* _Short task_
For the data below, work out how many lines contain the word "mnoise" and supply only that number.

──────────────────────────────

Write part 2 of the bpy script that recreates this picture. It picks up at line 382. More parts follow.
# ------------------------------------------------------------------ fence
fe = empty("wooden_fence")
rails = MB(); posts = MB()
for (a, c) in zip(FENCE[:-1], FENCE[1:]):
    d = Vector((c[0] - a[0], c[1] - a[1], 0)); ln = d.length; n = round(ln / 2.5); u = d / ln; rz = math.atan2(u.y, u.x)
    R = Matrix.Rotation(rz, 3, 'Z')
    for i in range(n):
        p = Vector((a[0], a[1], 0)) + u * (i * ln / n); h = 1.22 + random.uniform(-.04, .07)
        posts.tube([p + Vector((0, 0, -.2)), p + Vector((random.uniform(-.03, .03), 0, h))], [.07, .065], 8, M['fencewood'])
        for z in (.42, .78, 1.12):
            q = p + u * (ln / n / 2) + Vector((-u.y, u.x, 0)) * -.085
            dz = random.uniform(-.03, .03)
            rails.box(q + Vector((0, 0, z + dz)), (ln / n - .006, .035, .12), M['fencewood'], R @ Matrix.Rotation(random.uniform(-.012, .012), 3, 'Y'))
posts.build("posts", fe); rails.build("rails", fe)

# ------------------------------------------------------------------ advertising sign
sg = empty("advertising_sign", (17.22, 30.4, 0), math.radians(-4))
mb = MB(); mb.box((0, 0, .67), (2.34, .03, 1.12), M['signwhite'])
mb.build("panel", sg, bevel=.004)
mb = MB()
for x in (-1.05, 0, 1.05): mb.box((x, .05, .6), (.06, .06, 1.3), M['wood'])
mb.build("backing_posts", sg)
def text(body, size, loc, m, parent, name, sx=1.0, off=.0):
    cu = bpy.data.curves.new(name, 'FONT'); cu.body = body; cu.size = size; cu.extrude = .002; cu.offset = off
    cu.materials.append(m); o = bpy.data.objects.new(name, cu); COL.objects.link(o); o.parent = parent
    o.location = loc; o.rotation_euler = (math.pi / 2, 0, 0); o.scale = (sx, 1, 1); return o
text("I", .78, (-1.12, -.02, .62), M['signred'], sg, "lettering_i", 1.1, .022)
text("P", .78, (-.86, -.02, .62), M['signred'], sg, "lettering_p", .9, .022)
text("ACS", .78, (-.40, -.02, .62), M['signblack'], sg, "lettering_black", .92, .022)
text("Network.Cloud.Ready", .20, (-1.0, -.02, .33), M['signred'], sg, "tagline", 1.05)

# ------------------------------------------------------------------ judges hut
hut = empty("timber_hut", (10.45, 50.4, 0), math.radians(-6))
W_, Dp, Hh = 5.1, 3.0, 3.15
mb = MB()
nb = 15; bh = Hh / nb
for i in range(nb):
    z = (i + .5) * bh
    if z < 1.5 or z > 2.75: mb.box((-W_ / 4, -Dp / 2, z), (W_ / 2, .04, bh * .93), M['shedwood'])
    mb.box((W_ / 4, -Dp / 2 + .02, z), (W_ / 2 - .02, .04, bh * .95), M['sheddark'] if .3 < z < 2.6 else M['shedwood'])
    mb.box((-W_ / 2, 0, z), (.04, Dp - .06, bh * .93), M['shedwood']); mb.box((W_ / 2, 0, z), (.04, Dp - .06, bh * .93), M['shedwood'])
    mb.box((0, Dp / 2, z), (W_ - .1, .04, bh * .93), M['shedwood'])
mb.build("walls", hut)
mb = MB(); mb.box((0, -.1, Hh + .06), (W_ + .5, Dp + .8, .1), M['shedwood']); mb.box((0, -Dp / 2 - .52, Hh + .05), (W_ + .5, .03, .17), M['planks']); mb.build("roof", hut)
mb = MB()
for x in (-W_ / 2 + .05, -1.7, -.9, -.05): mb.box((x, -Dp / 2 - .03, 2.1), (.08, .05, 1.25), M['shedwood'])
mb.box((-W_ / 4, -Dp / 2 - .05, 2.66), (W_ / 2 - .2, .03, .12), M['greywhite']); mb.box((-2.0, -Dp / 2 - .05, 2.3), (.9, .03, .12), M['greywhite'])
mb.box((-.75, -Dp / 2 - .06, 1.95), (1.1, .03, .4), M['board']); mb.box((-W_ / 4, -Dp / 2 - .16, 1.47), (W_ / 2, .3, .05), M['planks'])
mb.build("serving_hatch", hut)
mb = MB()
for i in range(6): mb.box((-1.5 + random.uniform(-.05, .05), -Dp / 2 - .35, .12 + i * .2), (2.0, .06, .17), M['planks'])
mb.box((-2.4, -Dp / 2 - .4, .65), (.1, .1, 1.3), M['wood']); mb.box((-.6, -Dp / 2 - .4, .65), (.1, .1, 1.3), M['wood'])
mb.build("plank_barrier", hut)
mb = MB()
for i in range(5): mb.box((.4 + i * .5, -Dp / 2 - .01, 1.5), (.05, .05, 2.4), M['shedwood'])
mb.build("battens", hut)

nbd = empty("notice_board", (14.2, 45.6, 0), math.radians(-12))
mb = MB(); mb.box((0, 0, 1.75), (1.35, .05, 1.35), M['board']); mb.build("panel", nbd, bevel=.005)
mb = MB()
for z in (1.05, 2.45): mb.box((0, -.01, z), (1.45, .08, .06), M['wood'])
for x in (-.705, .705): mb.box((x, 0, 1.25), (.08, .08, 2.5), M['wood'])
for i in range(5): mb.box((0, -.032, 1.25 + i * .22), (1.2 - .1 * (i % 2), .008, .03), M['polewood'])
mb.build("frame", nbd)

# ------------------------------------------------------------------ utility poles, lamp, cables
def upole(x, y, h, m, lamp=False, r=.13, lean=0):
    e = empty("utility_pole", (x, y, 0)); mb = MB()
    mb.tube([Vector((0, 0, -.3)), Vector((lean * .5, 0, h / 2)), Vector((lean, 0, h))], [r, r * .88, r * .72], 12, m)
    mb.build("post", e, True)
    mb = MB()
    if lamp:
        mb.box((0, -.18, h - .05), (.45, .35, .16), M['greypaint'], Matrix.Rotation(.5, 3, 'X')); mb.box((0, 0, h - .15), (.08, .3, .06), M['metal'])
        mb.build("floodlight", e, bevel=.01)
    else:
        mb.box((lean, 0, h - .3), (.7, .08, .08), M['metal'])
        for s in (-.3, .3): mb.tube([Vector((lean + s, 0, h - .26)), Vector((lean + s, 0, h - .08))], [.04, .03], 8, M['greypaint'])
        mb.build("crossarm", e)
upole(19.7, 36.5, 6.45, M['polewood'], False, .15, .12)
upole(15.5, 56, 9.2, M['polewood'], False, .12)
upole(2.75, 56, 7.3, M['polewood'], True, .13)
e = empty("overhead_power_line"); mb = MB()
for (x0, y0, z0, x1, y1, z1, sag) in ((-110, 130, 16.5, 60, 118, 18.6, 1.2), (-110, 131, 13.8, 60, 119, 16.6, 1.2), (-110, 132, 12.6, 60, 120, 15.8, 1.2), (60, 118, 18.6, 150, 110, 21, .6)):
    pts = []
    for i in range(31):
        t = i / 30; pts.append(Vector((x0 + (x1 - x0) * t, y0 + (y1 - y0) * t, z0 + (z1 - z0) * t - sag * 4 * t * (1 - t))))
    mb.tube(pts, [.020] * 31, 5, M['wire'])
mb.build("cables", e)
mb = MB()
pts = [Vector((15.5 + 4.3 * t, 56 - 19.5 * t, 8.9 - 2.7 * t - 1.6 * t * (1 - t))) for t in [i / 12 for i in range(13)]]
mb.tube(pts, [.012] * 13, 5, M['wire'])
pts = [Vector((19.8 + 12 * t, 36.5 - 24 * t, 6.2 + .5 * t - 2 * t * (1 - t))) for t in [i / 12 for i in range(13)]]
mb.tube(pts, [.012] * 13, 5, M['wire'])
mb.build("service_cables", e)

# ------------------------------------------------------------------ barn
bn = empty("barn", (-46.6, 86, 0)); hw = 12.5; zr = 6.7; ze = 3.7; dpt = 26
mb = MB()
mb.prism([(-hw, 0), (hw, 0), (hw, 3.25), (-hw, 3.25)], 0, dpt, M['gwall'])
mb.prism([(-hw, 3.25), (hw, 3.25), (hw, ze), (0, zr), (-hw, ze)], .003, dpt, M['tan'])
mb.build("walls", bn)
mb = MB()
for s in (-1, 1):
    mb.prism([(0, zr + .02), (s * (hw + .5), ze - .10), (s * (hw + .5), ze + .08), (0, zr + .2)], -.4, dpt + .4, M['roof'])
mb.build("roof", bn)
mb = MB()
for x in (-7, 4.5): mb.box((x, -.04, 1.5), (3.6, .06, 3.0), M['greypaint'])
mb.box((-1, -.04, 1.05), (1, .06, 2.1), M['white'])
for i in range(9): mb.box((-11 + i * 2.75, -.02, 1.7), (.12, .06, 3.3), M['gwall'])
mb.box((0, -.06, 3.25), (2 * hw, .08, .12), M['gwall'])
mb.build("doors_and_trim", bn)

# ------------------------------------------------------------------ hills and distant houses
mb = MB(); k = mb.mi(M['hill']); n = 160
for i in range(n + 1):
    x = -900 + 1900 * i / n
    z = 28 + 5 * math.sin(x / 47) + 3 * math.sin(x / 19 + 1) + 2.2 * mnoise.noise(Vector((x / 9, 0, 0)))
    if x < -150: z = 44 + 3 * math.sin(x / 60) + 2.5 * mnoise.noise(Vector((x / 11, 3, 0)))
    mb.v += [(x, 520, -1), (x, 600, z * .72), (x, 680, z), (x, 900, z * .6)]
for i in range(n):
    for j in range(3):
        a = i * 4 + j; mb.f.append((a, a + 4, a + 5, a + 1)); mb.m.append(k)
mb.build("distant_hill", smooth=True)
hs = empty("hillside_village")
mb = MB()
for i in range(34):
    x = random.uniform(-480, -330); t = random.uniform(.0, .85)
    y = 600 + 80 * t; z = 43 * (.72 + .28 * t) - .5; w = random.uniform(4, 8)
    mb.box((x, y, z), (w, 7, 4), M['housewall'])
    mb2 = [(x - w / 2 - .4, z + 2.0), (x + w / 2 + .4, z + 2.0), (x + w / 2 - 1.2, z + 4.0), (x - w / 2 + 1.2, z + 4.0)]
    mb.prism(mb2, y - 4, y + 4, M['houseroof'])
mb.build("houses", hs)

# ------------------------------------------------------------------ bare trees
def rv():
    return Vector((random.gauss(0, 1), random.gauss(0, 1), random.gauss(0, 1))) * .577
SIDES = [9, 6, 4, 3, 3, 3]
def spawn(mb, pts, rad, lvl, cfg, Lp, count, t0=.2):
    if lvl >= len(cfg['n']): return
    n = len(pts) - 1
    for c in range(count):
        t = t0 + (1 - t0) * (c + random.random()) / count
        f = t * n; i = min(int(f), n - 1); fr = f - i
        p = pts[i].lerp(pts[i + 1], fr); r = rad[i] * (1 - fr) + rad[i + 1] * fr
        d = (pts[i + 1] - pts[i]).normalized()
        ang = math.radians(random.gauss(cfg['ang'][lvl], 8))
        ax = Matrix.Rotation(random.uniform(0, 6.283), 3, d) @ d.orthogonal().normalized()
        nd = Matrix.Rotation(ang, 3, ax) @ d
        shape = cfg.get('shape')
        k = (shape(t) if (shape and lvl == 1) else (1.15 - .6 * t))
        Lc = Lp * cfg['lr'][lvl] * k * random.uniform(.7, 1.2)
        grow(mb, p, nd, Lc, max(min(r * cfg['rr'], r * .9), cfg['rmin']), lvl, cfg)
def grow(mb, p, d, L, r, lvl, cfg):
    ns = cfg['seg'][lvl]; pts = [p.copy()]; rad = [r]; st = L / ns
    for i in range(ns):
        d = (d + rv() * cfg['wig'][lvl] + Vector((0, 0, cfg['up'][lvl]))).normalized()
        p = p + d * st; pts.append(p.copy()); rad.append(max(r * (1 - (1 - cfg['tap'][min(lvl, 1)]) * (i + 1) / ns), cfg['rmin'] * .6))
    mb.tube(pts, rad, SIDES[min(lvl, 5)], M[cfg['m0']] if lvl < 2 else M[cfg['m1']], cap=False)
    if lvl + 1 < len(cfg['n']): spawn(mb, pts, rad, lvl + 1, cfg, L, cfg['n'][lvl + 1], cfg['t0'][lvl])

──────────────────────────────

* _The reply_
2